The problem =
Up to and including the line containing "scene = bpy.context.scene", please reproduce the lines of the listing below, starting from the top.

===== Provided data

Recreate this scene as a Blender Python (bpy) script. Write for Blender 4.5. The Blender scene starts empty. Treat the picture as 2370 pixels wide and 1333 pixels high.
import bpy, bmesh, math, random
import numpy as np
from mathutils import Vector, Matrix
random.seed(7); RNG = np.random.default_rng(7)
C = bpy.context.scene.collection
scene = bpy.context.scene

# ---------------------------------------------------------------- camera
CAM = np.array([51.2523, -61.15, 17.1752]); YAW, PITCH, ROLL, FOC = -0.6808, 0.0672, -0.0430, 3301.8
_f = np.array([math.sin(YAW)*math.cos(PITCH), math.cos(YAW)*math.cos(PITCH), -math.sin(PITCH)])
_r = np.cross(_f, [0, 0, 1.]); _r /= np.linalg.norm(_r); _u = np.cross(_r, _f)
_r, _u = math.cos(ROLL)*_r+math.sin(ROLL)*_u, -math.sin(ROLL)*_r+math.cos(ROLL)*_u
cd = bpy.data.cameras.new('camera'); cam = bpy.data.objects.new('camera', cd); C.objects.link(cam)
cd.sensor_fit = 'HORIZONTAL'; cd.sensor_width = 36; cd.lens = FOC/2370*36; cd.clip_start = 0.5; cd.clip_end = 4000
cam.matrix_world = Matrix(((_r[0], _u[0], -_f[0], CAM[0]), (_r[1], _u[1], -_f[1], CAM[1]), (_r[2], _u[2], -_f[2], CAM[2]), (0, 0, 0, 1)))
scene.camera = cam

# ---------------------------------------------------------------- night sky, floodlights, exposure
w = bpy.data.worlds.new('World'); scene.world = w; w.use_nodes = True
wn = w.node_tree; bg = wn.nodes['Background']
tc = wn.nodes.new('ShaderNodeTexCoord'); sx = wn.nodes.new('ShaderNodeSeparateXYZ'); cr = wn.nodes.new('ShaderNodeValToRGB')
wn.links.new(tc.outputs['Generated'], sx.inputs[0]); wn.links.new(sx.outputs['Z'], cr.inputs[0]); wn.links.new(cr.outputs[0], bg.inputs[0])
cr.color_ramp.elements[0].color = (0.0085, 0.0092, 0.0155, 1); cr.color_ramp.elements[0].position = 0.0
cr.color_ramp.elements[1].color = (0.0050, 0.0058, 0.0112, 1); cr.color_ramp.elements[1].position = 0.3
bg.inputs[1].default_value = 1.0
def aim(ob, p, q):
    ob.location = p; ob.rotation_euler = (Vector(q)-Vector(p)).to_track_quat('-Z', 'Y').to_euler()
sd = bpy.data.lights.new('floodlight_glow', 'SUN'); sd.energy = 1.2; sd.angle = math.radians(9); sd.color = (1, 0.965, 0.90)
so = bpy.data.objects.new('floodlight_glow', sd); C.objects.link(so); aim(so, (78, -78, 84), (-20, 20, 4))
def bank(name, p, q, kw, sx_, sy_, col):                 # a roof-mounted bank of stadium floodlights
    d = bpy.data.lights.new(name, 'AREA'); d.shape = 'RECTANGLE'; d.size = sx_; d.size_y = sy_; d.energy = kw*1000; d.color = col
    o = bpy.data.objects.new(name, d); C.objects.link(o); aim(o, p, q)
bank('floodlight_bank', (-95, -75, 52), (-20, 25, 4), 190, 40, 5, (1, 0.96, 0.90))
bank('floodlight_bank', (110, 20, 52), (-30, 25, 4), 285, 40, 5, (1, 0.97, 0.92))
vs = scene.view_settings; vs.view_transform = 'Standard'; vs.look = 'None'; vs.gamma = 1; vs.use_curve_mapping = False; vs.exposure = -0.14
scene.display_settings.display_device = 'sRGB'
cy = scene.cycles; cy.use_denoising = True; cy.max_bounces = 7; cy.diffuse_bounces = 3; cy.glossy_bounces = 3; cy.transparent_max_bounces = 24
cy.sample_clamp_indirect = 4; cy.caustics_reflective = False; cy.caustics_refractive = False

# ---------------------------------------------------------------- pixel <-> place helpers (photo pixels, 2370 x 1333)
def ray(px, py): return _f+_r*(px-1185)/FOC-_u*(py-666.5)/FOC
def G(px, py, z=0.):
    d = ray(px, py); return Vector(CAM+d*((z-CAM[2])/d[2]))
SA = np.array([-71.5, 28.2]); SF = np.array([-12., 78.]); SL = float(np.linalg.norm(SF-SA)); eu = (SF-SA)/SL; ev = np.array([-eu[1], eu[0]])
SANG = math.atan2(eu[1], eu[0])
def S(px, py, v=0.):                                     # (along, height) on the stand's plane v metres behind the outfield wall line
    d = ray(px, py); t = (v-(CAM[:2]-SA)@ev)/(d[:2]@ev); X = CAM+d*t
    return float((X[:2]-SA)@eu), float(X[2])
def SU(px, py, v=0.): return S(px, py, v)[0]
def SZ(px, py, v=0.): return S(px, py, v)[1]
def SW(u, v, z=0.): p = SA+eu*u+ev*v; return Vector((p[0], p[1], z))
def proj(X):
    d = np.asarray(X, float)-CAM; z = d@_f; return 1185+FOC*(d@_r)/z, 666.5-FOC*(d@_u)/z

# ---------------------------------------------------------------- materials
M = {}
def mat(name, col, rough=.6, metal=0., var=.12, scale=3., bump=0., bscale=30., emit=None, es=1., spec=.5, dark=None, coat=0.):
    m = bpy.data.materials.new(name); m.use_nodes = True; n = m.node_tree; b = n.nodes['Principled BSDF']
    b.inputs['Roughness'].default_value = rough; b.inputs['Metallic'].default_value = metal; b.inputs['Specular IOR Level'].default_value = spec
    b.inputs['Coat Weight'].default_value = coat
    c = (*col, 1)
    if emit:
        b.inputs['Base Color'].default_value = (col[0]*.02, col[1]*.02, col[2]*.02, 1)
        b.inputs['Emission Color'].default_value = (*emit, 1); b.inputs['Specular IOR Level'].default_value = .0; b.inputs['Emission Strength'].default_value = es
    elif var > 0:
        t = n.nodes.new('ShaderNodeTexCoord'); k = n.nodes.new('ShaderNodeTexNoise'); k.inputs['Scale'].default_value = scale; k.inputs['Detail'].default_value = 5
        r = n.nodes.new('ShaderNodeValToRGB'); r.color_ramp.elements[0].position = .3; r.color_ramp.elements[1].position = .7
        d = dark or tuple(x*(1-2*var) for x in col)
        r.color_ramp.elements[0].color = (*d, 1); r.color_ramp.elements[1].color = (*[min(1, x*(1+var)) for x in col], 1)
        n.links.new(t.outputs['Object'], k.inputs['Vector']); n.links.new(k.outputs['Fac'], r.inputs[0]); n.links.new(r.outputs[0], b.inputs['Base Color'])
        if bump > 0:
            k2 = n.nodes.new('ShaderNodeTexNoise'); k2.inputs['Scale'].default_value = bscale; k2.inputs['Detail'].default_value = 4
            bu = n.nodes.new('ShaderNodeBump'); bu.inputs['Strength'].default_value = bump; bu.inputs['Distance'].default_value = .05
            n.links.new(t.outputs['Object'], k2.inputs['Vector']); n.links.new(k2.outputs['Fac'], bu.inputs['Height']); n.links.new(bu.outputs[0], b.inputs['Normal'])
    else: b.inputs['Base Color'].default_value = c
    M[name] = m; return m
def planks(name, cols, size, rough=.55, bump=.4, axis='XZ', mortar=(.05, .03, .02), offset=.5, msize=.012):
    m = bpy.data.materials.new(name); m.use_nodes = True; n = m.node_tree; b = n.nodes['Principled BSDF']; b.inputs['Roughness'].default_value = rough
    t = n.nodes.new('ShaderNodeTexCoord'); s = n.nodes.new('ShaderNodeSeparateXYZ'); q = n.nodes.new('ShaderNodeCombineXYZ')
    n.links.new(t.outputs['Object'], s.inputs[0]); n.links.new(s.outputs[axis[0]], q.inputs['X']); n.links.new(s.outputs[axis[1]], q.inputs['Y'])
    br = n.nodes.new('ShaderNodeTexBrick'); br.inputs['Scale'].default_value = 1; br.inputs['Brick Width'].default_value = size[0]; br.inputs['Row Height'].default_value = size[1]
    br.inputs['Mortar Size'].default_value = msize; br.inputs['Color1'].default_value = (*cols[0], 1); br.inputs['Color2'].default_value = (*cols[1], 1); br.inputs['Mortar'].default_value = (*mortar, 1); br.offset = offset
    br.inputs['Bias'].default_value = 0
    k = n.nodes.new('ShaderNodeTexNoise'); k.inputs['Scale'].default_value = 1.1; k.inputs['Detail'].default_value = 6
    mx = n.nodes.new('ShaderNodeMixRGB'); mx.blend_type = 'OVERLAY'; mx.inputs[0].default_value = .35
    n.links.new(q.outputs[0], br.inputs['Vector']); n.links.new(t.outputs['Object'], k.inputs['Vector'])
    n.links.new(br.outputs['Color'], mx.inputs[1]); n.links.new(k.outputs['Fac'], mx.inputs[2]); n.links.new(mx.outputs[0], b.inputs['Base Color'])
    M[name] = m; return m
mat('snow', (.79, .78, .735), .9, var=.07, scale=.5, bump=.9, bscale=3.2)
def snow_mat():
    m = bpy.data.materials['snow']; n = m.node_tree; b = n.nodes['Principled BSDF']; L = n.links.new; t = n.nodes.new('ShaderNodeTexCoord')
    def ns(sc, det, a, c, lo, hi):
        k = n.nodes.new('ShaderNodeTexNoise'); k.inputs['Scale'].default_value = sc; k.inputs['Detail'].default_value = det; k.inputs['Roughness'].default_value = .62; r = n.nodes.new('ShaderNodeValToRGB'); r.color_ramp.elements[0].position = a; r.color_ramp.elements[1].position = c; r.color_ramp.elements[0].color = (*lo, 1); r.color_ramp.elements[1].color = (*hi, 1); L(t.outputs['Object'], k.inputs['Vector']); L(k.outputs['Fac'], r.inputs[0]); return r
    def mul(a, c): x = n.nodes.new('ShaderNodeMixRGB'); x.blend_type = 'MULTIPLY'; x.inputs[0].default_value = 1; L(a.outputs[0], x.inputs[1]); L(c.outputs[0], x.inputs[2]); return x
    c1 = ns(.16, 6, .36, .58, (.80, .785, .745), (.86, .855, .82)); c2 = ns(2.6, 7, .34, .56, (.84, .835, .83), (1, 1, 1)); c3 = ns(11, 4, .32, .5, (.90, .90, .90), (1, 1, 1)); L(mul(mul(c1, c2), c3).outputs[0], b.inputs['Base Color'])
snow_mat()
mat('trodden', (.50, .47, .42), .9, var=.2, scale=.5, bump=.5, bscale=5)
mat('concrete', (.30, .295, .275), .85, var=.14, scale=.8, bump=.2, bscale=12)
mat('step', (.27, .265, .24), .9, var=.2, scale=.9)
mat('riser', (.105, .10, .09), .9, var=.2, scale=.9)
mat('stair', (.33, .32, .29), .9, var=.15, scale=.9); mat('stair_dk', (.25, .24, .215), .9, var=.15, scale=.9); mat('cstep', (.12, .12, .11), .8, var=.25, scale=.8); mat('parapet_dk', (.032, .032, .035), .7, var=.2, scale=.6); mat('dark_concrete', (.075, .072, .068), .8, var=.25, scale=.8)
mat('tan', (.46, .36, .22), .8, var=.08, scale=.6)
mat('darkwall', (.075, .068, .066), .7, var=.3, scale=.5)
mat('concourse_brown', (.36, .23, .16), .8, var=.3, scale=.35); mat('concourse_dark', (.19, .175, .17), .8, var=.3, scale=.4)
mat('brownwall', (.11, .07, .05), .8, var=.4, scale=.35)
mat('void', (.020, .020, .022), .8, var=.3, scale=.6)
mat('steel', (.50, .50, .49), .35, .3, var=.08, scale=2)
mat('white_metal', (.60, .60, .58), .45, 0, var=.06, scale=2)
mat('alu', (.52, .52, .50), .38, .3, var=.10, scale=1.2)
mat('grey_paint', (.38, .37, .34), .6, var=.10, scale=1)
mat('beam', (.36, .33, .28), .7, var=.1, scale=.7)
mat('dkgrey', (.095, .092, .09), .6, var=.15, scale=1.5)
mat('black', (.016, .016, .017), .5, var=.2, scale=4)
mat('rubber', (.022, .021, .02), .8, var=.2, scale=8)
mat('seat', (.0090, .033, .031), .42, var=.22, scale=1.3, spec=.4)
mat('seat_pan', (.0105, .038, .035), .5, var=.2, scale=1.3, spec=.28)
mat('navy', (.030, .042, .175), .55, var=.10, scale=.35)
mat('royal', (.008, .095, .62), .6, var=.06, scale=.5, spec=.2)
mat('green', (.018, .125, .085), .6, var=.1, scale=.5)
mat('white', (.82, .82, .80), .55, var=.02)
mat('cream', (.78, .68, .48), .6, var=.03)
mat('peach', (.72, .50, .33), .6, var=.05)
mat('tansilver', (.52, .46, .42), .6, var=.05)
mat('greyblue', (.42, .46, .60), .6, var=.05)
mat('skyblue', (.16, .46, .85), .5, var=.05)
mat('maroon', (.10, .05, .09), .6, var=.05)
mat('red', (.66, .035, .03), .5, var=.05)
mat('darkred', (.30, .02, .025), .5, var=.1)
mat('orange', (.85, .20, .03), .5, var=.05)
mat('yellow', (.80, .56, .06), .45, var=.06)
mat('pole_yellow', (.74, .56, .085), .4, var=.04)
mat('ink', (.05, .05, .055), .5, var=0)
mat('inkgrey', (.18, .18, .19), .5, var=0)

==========

Exercise output =
Recreate this scene as a Blender Python (bpy) script. Write for Blender 4.5. The Blender scene starts empty. Treat the picture as 2370 pixels wide and 1333 pixels high.
import bpy, bmesh, math, random
import numpy as np
from mathutils import Vector, Matrix
random.seed(7); RNG = np.random.default_rng(7)
C = bpy.context.scene.collection
scene = bpy.context.scene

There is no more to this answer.